Milli Eğitim kendini aştı, tek felsefesi var: Eğitim ve öğretim boyunca güne
gün, olmazsa gün aşırı seminer düzenlemektir. Yani hayat boyu eğitim felsefesi
gibi hayat boyu semineri kendisine misyon edinmiş durumda. Oldu olacak adını da
Milli Seminer Bakanlığı şeklinde değiştirse daha iyi olacak. Eğer bu yeni ismin
MSB ile karıştırılacağı iddia edilirse çok problem olacağını sanmıyorum. Bu
ülkenin kardeş kurumları ne de olsa. Üstelik her ikisinin başında
"milli" var.
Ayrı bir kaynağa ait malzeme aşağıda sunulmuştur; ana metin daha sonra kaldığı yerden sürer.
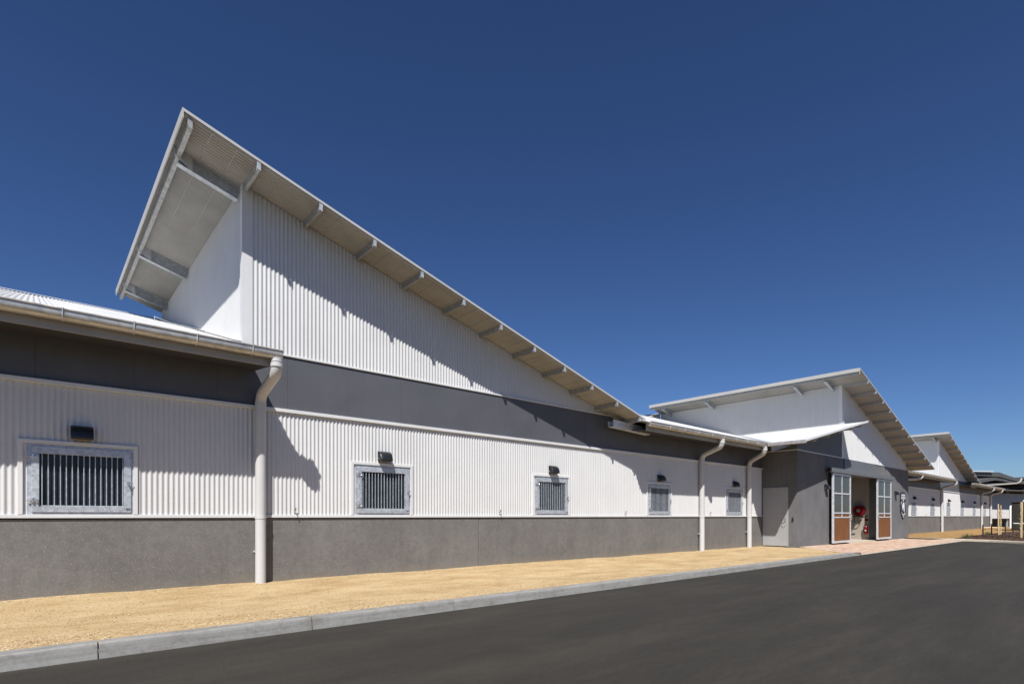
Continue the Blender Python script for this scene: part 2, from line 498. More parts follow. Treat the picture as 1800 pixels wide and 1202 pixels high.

Ayrıca mevcut Bakanımız, her iki bakanlıkta da çalışmış
ender kişilerden hatta tek kişidir. Savunma Bakanlığından sonra yeni kabinede adını
Eğitim Bakanı olarak görünce bir an için her iki bakanlığın başındaki
"milli" kelimesinden dolayı karıştırılmış olabileceğini düşündüm. Bu
düşüncenin sadece bana ait bir vehm olduğunu anlamam uzun sürmedi. Ardından
kısa bir araştırma yapınca birbirine zıt gibi görünen iki bakanlığı birbirine
yakınlaştıranın, Sayın Bakanın mezun olduğu okullar olduğu anlaşılacaktır.
Zamanında düşünemedim tabi. Önümü görememişim. Aslında Bakanı şanslı kılan iki
üniversite mezunu olması: hukuku bitirmesi değil, gemi mühendisliğini bitirmesi
sanki. Ne edersiniz ki kör talih hiç peşimi bırakmadı. Bilseydim Sayın Bakanın
okuduğu okulları okurdum. Haydi geçmişte düşünemedim. Çocuklarımı aynı
okullarda okutarak önlerini açabilirdim. Ama burnunun ucunu göremeyen ben; ne
kendime ne de çocuklarıma katkı verebildim bu konuda.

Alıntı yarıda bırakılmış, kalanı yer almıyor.